Children born in recent decades are facing—and will continue to face—far more climate disasters over their lifetimes than previous generations, according to a new global study published in Nature.
An international team of researchers used a combination of climate models, demographic data and socioeconomic vulnerability indicators to estimate how many people will experience what they term “unprecedented lifetime exposure” to six types of extreme events: Heatwaves, crop failures, river floods, droughts, wildfires and tropical cyclones.
The findings show that current climate policies align with global warming of about 2.7 degrees Celsius above pre-industrial levels by 2100.
According to the study, 52% of people born in 2020 will face an unusually high number of heatwaves in a warming scenario of 1.5 degrees. That number rises to 92% if warming hits 3.5 degrees C.

Photo by Achim Schneider / reisezielinfo.de / Getty Images
“Many of these extremes could exceed the magnitude of our reference heatwave definition, an effect that isn’t contained in our analysis,” study author Luke Grant told Newsweek in an email.
“As well, they can co-occur with other events, like droughts, crop failures and wildfires, but we don’t account for that because we largely need separate simulations per extreme event category.”
Why It Matters
Unprecedented exposure means experiencing more climate disasters in a lifetime than 99.99% of people would have in a world without climate change.
That threshold is already being crossed in many regions.
The share of children experiencing extreme events also rises for other hazards at higher temperatures: 29% for crop failures and 14% for river floods by the end of the century in a 3.5 degrees C scenario.
What To Know
The burden of exposure is not evenly shared.
The study found that people in poorer or more vulnerable communities are more likely to suffer from these extremes because they have fewer resources to adapt.

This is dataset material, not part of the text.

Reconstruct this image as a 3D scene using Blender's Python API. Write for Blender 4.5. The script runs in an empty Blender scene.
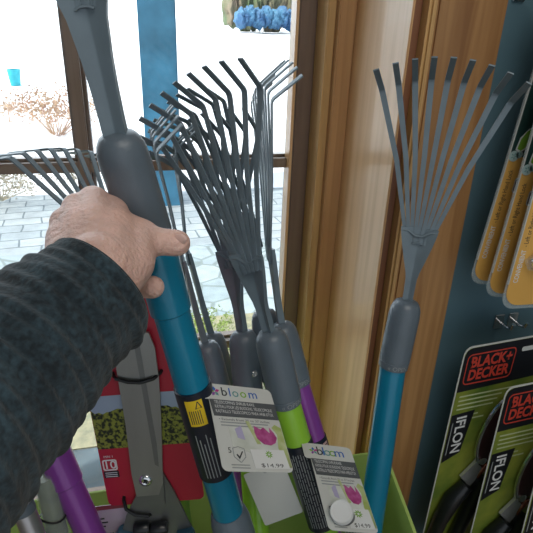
import bpy, bmesh, math, random
from mathutils import Vector, Matrix
random.seed(7)
sc = bpy.context.scene
COL = sc.collection
# ------------------------------------------------------------------ camera
FPX = 540.0
ps, pt, rl = math.radians(13.2), math.radians(25.1), math.radians(2.06)
CAM = Vector((0, 0, 1.55))
FW = Vector((math.sin(ps)*math.cos(pt), math.cos(ps)*math.cos(pt), -math.sin(pt)))
R0 = Vector((math.cos(ps), -math.sin(ps), 0)); U0 = R0.cross(FW)
RT = math.cos(rl)*R0 + math.sin(rl)*U0
UP = math.cos(rl)*U0 - math.sin(rl)*R0
cd = bpy.data.cameras.new('camera'); cam = bpy.data.objects.new('camera', cd); COL.objects.link(cam)
M = Matrix((RT, UP, -FW)).transposed().to_4x4(); M.translation = CAM
cam.matrix_world = M
cd.sensor_fit = 'HORIZONTAL'; cd.sensor_width = 36; cd.lens = 36*FPX/533; cd.clip_start = .02; cd.clip_end = 300
cd.dof.use_dof = False
sc.camera = cam
def ray(px, py): return FW + (px-266.5)/FPX*RT + (266.5-py)/FPX*UP
def at(px, py, d): return CAM + d*ray(px, py)            # measured point at a depth from the viewpoint
def aty(px, py, y): r = ray(px, py); return CAM + r*(y/r.y)
def atz(px, py, z): r = ray(px, py); return CAM + r*((z-1.55)/r.z)
def camv(a, b, c): return (a*RT + b*UP - c*FW).normalized()
def proj(v): q = v-CAM; return 266.5+FPX*q.dot(RT)/q.dot(FW), 266.5-FPX*q.dot(UP)/q.dot(FW)

# ------------------------------------------------------------------ materials
MATS = {}
def mat(name, c, rough=.5, metal=0, var=.12, scale=8, bump=0, bscale=60, coat=0, stretch=None, trans=0, sheen=0, sss=0, c2=None):
    if name in MATS: return MATS[name]
    m = bpy.data.materials.new(name); m.use_nodes = True; MATS[name] = m
    n, l = m.node_tree.nodes, m.node_tree.links
    b = n['Principled BSDF']
    b.inputs['Roughness'].default_value = rough; b.inputs['Metallic'].default_value = metal
    b.inputs['Coat Weight'].default_value = coat; b.inputs['Transmission Weight'].default_value = trans
    b.inputs['Sheen Weight'].default_value = sheen
    if sss:
        b.inputs['Subsurface Weight'].default_value = sss; b.inputs['Subsurface Radius'].default_value = (.01, .004, .002)
        b.inputs['Subsurface Scale'].default_value = 1
    tc = n.new('ShaderNodeTexCoord'); mp = n.new('ShaderNodeMapping'); l.new(tc.outputs['Object'], mp.inputs[0])
    if stretch: mp.inputs['Scale'].default_value = stretch
    nz = n.new('ShaderNodeTexNoise'); nz.inputs['Scale'].default_value = scale; nz.inputs['Detail'].default_value = 5
    l.new(mp.outputs[0], nz.inputs['Vector'])
    cr = n.new('ShaderNodeValToRGB'); l.new(nz.outputs['Fac'], cr.inputs[0]); l.new(cr.outputs[0], b.inputs['Base Color'])
    a = c2 or [x*(1-var) for x in c]; d = c if c2 else [min(1, x*(1+var)) for x in c]
    cr.color_ramp.elements[0].color = (*a, 1); cr.color_ramp.elements[1].color = (*d, 1)
    cr.color_ramp.elements[0].position = .32; cr.color_ramp.elements[1].position = .68
    if bump:
        nb = n.new('ShaderNodeTexNoise'); nb.inputs['Scale'].default_value = bscale; nb.inputs['Detail'].default_value = 4
        l.new(mp.outputs[0], nb.inputs['Vector'])
        bp = n.new('ShaderNodeBump'); bp.inputs['Strength'].default_value = bump; bp.inputs['Distance'].default_value = .004
        l.new(nb.outputs['Fac'], bp.inputs['Height']); l.new(bp.outputs[0], b.inputs['Normal'])
    return m
HEDGE_STOPS = (.44, .56)
def wood(name, c1, c2, rough=.35):
    m = mat(name, c1, rough, var=.1, scale=3, coat=.2)
    n, l = m.node_tree.nodes, m.node_tree.links
    mp = [x for x in n if x.type == 'MAPPING'][0]; mp.inputs['Scale'].default_value = (22, 22, .9)
    cr = [x for x in n if x.type == 'VALTORGB'][0]
    nz = [x for x in n if x.type == 'TEX_NOISE'][0]; nz.inputs['Distortion'].default_value = .8; nz.inputs['Scale'].default_value = 2.2; nz.inputs['Detail'].default_value = 9
    cr.color_ramp.elements[0].color = (*c2, 1); cr.color_ramp.elements[1].color = (*c1, 1)
    cr.color_ramp.elements[0].position = .3; cr.color_ramp.elements[1].position = .62
    return m
W_LIGHT = wood('light_pine', (.80, .50, .25), (.66, .38, .17))
W_MID = wood('stained_pine', (.60, .34, .15), (.42, .21, .085))
W_CASE = wood('casing_wood', (.46, .25, .10), (.27, .125, .045))
W_DARK = wood('dark_stained_wood', (.24, .17, .12), (.17, .115, .08))
W_SASH = wood('sash_wood', (.20, .13, .09), (.14, .085, .06))
W_RED = wood('reddish_groove_wood', (.24, .10, .045), (.16, .06, .03))
W_GOLD = wood('golden_wood', (.68, .42, .17), (.50, .29, .11))
BLUEWALL = mat('blue_wall_paint', (.088, .17, .21), .6, var=.06, scale=3, bump=.1, bscale=30)
PLASTER = mat('wall_paint', (.35, .38, .38), .8, var=.04)
FLOORM = mat('wood_floor', (.25, .17, .1), .5)
GREYMET = mat('grey_tine_steel', (.17, .225, .265), .42, .15, var=.08, scale=40)
GREYPLA = mat('grey_plastic', (.12, .155, .19), .36, var=.06, scale=30, bump=.08, bscale=300)
BLUET = mat('blue_tube', (.0, .21, .36), .28, .1, var=.05, coat=.3)
GREENT = mat('green_tube', (.27, .56, .035), .3, .0, var=.05, coat=.3)
LIME_T = mat('lime_tube', (.20, .40, .06), .3, coat=.3)
PURPT = mat('purple_tube', (.26, .055, .36), .28, .1, var=.05, coat=.3)
BLACKL = mat('black_label', (.006, .011, .024), .35, var=.2, coat=.2)
WHITE = mat('white_print', (.72, .74, .74), .6, var=.03)
WHITEC = mat('white_card', (.60, .62, .60), .5, var=.03)
GREYTXT = mat('grey_print', (.3, .33, .34), .6)
DARKTXT = mat('dark_print', (.03, .035, .04), .6)
DGREY = mat('charcoal_print', (.09, .10, .11), .5)
YELLOW = mat('yellow_label', (.78, .55, .02), .5, var=.05)
RED = mat('red_card', (.42, .012, .035), .4, var=.05)
SKYC = mat('printed_sky', (.33, .42, .55), .5, var=.1, scale=14)
HEDGE = mat('printed_hedge', (.24, .27, .035), .5, scale=210, c2=(.006, .014, .003))
BLADE = mat('shear_steel', (.30, .31, .30), .35, .7, var=.08, scale=30, stretch=(1, 1, .2))
BLADE2 = mat('shear_steel_dark', (.19, .20, .20), .38, .7, var=.08, scale=30)
CHROME = mat('chrome', (.75, .76, .78), .15, 1, var=.02)
BLACKP = mat('black_plastic', (.008, .010, .013), .35, var=.2, coat=.2)
TIE = mat('black_tie', (.006, .007, .009), .4)
LIME = mat('lime_cardboard', (.36, .50, .12), .6, var=.07, scale=6)
LIMEIN = mat('lime_cardboard_edge', (.50, .60, .28), .7, var=.05)
SKIN = mat('skin', (.72, .47, .40), .48, var=.16, scale=38, bump=.55, bscale=260, sss=.12)
NAIL = mat('nail', (.80, .56, .50), .3, var=.05)
ORANGE = mat('orange_card', (.74, .42, .10), .45, var=.05)
CLEARPL = mat('clear_plastic', (.75, .82, .84), .08, trans=.92, var=.02)
PACKTOP = mat('pack_dark_green', (.012, .045, .04), .45, var=.3, scale=20)
PGREEN = mat('printed_green', (.20, .42, .04), .5)
TEAL = mat('printed_teal', (.12, .30, .30), .5)
BDGREEN = mat('printed_olive', (.30, .33, .045), .45, scale=14, c2=(.075, .15, .02))
BDRED = mat('printed_red', (.55, .05, .03), .5)
BLACKC = mat('black_card', (.008, .009, .014), .4, var=.2)
MAROON = mat('maroon_blade', (.11, .045, .05), .3, .5, var=.1)
COPPER = mat('copper_part', (.42, .16, .11), .25, .8, var=.1)
TULIP = mat('printed_tulip', (.33, .03, .17), .5, scale=120, c2=(.52, .12, .33))
LEAFP = mat('printed_leaf', (.33, .42, .10), .5, scale=60, c2=(.55, .60, .36))
PHOTOBG = mat('printed_pale_flowers', (.70, .73, .70), .5, scale=45, c2=(.52, .56, .50))
LILAC = mat('printed_lilac', (.45, .42, .62), .5)
MAGENTA = mat('printed_magenta', (.50, .03, .25), .5)
PBLUE = mat('printed_blue', (.03, .12, .45), .5)
BLUEPOST = mat('blue_post_paint', (.06, .22, .36), .65, var=.25, scale=5, bump=.3, bscale=20)
SNOW = mat('snow', (.86, .88, .92), .7, var=.03, scale=2, bump=.4, bscale=3)
TWIG = mat('dry_twigs', (.42, .24, .18), .8, scale=6, c2=(.55, .40, .25))
LEAFG = mat('pale_green_leaves', (.36, .46, .14), .7, var=.25)
TARP = mat('blue_tarp', (.03, .11, .26), .6, scale=1.0, c2=(.07, .22, .36))
FARLEAF = mat('far_foliage', (.10, .16, .07), .8, scale=.6, c2=(.30, .22, .16))
CYAN = mat('cyan_plastic', (.03, .45, .55), .5)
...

The tropics, including many low-income nations, are expected to bear the earliest and most intense burden. For example, in the 2020 generation, 95% of the most socioeconomically deprived children will face extreme heatwaves, versus 78% of the least deprived.
However, nearly all countries will see most of their populations exposed to extreme heat.
What’s Next
The authors of the study call for urgent and sustained reductions in greenhouse gas emissions to meet the 1.5 degrees C target set by the Paris Climate Agreement.
Achieving that goal could spare hundreds of millions of people from unprecedented lifetime exposure to extreme weather.
President Donald Trump withdrew the United States from the Paris Climate Agreement for a second time in 2025, after his 2017 decision during his first term, which was later reversed by President Joe Biden in 2021.
The executive order faced criticism from environmental groups, international leaders and even some U.S. business sectors. Despite the federal withdrawal, many U.S. states, cities and businesses have pledged to continue efforts to meet the goals of the Paris Agreement.
According to the study, meeting the goals of the agreement could prevent 613 million children from extreme heat exposure alone, along with tens of millions more from facing escalating droughts, floods and crop failures.
“In Western developed countries, based on my conversations and what I see on the internet, addressing climate change is often aligned with a disruption to our quality of life or standard of living,” Grant said.
“There are legitimate and illegitimate reasons for this train of thought. I think our paper, while not being an exact prescription for what will play out in each country, resolved in our analysis, helps paint a broad picture of the other end of this; a look at our standard of living when we don’t opt to resolve our emissions.
“Unfortunately, I think this is becoming a harder point to convince the public (and leadership) of, especially as growing wealth disparity makes food and rent a challenge to sustain for most of us.”